When I was in Vegas in May I would have bet against my ever returning to Searchlight. While I have no reason to expect I'll ever return, life is funny. I wouldn't bet against it.

Tuesday, October 6, 2015

Everybody loves a parade?

An hour ago I read the news that the 2015 Las Vegas Halloween parade is not happening.

I've had mixed feelings about the Halloween parade for years, but I'm sorry to read it's not happening in 2015, even if I won't be there.

This year was to be the sixth annual parade. A vague Facebook post suggests that the lack of a supporter/producer has resulted in the scuttling of this year's parade, but an organizer plans to carry on in 2016, bigger and better than ever.

One of the reasons cited as a challenge in 2015 is that the parade would be on a Saturday, since it has always been held on Halloween night. Based on past parades, this year's parade and post-parade festivities were estimated to draw more than 100,000 people. I'm not sure how that figure is calculated, and it seems a bit high to me, but the parade does draw additional pedestrian traffic to the Fremont East area. More than other events that happen east of the downtown canopy? I can't say.

This much I know, I attended the second annual parade in 2011. Back then the parade started south of Fremont Street, worked its way north, crossed Fremont and ended. There was some sort of disco dance party in a lot north of Fremont, but I didn't wander over to it.

There were hundreds of people gathered to participate in the parade that Monday evening. The parade doubled as a costume contest, featuring several categories. Parade participants weren't obligated to enter the contest in order to join the march north to Fremont. I was among those who made the trek, and I didn't enter the contest.

The parade featured a variety of vehicles with a Halloween theme, but overall it wasn't a massive parade. It had the chance to be a great spectacle, but the parade's execution was lacking.

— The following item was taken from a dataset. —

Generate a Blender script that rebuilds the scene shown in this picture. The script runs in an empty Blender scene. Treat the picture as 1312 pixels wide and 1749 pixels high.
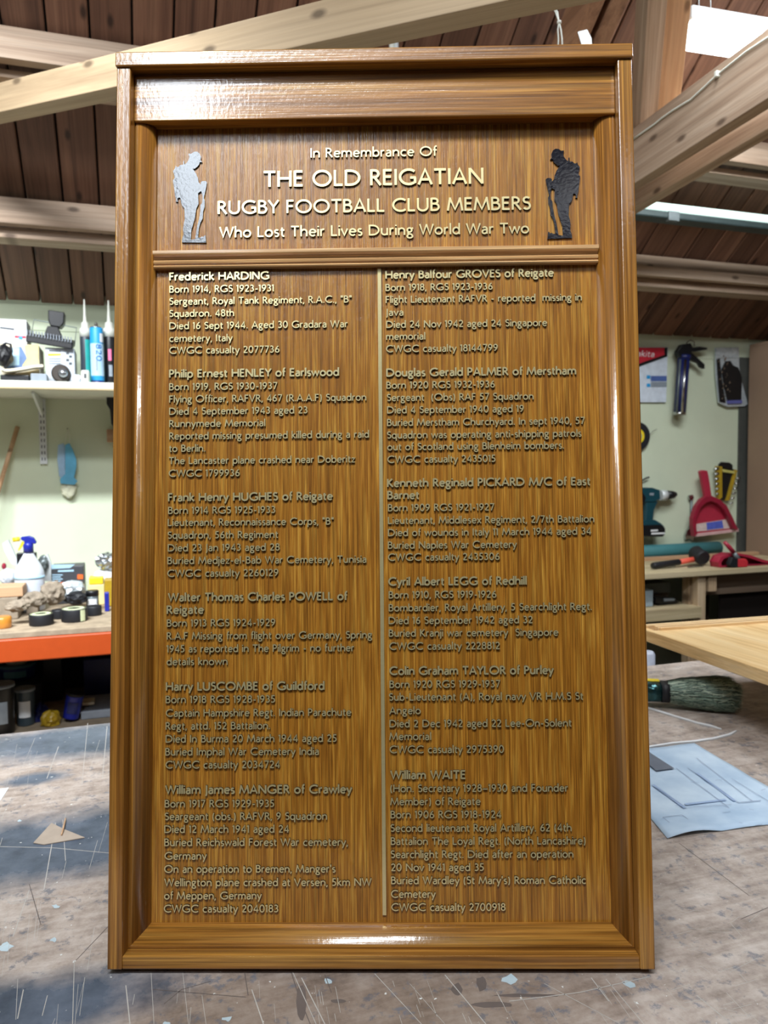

That's because there was a judging stage with "celebrity" judges a block or two before Fremont, as well as bleacher seating for spectators. Participants in each category were judged at this point in the parade, and it created an uneven flow to the parade. For participants like me, who just wanted to make the stroll toward downtown while in costume for the hundreds gathered along the street, the judging station didn't play well. For those who wanted to see the parade participants in action at Fremont Street, it made for a rather unspectacular parade, as best I could tell.

I returned to Vegas for Halloween in 2012 and 2013, but I didn't seek out the parade. Since my 2011 experience, the parade has changed its route, moving its starting point further east on Fremont and working its way back toward the canopy. At the conclusion of the parade a portion of Fremont Street is closed for a street party of sorts. I wandered through the area in 2013, and while it wasn't anything magical, it was a fun way to wander about with costumed characters spending their Halloween in Sin City.

Having a parade on Halloween night is a curious choice. It's not likely to draw families, as children are more likely to want to go trick-or-treating, I would imagine. Since it's a Sin City parade, and at night, it attracts a bit of an element that's not exactly family oriented, so perhaps it's a good thing that it's held on Halloween night and not the last Saturday afternoon of the month.

Since it's always on Halloween, it's on a night that will perpetually draw a larger-than-average crowd to popular gathering places, such as the Fremont Street corridors. I was a bit overwhelmed by my last Halloween under the canopy in 2013. That was a Thursday night, and navigating through the crowd was harder than I had ever experienced.

While I'm skeptical of how big the parade's draw is, and I'm not in a hurry to see or experience the parade again, I hope that the grassroots effort to build a downtown Halloween event will continue, despite this year's hiccup. I have long enjoyed the creativity and fun that the Halloween season brings, and even when Halloween is on a Saturday night here in Minnesota, you won't find any gathering here that rivals Halloween night in Vegas. The parade certainly added to that, and like most things I suspect it was getting better with age. I'll be in Vegas for Halloween 2016, I hope my theory will be proven correct.